Consumers' growing interest in health and wellness has inspired them to peel back the curtain to see what goes into the foods and beverages they consume. And they don't always like what they see.
This desire for transparency has led suppliers and retailers to disclose more information about the ingredients and processes behind their products. According to numerous sources who spoke at FMI Midwinter, that desire will only grow, meaning companies need to continue honing their marketing and reforming their supply practices.
Investing in cage-free eggs and removing artificial ingredients from a private label line isn't cheap. But these steps allow opportunities for companies to differentiate themselves. As Leslie Sarasin, FMI's president noted in her keynote, there are ample opportunities to market the procurement and selling practices that companies already have in place.
"You're no longer just the purveyors of food products," she said during her keynote presentation Monday. "You're the conveyor of values."
5. There's hope for CPG brands
It's a narrative everyone in the food industry knows by now: As consumers turn to the smaller brands they feel meet their needs for taste, health and other criteria, large CPG companies that dominated the industry for years have seen their sales plummet.
To get back to growth, CPGs have focused on new products, reformulations and acquiring promising brands. In some cases, this has improved results, but success has remained elusive for many players. Still, there are enough exceptions to the rule these days to offer a general roadmap for companies to follow.
In a presentation centered on just that topic, experts with IRI and The Boston Consulting Group examined top CPGs like Constellation Brands and WhiteWave and forwarded a few criteria for success. This included a focus on driving volume, on making targeted acquisitions in promising categories, and on developing focused brands that share from the same broad categories CPGs used to dominate. Companies should also, they said, zero in on consumer demands for simple ingredients, plant-based ingredients, mindful indulgence and more.
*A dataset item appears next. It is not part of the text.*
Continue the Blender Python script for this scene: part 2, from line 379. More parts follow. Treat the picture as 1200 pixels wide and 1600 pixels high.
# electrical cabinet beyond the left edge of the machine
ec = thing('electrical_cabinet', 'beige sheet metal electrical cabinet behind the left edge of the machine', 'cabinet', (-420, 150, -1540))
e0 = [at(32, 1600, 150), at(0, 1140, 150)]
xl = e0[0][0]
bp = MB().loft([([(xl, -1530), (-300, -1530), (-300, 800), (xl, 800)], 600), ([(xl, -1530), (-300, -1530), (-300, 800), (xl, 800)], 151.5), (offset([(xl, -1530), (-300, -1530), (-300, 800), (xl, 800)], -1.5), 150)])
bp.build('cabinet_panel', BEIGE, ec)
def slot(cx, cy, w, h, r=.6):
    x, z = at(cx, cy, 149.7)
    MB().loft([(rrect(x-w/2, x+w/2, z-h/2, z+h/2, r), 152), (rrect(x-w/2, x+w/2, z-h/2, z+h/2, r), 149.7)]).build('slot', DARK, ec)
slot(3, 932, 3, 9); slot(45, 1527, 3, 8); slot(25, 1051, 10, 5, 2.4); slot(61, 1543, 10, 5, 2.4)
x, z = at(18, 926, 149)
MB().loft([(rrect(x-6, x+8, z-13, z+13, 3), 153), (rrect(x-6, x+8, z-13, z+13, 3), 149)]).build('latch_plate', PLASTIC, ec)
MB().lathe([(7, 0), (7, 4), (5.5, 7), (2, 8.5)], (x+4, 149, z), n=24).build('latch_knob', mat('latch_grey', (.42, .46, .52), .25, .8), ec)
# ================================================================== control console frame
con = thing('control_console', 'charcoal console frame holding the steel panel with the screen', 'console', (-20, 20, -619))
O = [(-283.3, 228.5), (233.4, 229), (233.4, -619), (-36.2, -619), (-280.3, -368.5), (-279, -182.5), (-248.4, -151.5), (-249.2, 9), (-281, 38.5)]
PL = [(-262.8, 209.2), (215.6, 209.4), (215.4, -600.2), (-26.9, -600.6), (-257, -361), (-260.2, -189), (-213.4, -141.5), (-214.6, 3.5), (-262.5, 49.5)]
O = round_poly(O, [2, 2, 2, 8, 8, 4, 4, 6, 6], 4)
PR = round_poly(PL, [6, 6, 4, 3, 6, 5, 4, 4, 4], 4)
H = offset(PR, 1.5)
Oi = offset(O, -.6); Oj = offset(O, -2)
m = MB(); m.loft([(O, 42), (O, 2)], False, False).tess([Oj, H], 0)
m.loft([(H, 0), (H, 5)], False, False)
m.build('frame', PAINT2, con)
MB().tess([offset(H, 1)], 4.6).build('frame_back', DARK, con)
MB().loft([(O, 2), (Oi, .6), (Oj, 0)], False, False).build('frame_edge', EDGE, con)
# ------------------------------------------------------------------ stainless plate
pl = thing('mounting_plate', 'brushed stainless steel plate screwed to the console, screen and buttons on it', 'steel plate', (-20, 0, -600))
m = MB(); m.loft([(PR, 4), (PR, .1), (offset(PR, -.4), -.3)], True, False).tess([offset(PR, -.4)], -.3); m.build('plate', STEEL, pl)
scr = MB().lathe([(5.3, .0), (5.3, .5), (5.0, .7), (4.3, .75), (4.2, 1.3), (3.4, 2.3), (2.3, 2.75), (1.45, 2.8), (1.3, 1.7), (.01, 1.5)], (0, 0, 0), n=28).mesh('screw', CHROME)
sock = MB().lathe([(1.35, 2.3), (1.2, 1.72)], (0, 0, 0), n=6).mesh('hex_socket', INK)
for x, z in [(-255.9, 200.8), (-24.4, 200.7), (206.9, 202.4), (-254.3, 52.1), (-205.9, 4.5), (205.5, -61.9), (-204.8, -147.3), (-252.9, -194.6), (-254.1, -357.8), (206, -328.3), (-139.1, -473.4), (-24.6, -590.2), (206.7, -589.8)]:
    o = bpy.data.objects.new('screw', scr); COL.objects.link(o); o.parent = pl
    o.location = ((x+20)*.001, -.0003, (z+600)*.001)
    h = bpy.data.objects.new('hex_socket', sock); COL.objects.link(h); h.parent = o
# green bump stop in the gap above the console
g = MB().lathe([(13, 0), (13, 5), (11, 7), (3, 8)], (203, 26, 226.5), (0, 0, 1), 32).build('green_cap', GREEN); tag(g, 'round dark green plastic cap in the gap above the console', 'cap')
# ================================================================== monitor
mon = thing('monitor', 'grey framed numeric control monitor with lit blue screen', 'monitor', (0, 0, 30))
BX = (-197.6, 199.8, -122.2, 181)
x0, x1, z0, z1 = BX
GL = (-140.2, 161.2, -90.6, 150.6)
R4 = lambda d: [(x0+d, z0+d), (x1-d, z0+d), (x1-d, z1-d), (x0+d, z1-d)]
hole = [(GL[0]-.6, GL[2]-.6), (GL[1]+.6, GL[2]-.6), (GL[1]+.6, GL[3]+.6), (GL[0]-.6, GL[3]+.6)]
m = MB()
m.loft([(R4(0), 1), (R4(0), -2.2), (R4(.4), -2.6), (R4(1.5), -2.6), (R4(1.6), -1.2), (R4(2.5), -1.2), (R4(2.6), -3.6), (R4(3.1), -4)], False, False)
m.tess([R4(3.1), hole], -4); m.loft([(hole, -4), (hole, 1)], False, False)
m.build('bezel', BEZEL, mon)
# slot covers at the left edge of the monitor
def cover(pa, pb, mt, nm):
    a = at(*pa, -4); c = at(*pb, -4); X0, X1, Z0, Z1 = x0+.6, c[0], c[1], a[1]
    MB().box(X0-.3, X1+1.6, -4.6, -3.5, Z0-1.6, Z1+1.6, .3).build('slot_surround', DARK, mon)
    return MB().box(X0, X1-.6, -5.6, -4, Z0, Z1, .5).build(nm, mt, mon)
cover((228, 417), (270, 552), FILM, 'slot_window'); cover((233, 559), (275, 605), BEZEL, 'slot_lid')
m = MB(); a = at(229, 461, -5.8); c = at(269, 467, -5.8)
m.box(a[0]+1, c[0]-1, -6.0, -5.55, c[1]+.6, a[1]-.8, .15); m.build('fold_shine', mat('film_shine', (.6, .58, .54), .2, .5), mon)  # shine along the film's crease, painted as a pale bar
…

Companies should also be constantly evolving. As an example of this, they pointed to Idahoan Foods, a company that has developed a range of quick, innovative and on-the-go offerings centered around the humble potato.
"No matter the size of the company, you have to be entrepreneurial," said Drew Facer, CEO of Idahoan Foods, during a presentation.
6. True retailer-manufacturer collaboration may finally be at hand
The relationship between retailers and their suppliers is often contentious, with each refusing to share information or to work together on promotions and other marketing initiatives. Collaboration has long been preached by organizations like FMI, but that can be easier said than done when pricing, shelf space and other hot-button issues come into play.
Collaboration was again preached during this most recent FMI Midwinter meeting, but this time there was a common opponent invoked: Amazon.
For retailers, the e-tailer presents and existential threat, with the power to alter the way food is sold. For manufacturers, Amazon is a trading partner, but one with a reputation for undercutting on price, and for threatening their shelf sales as well as direct-to-consumer efforts.
So what might true collaboration look like? Presenters discussed increasing promotional support, alignment on forecasting and better sharing of data. Suppliers have their consumer insights, while retailers have theirs. The combined intelligence could be powerful, and enhance companies' efforts to tailor offerings to their shoppers.
"It's really about both sides saying what they want, and both sides hearing that," said Doug Baker, vice president of industry relations, private brands and technology with FMI, in an interview with Food Dive.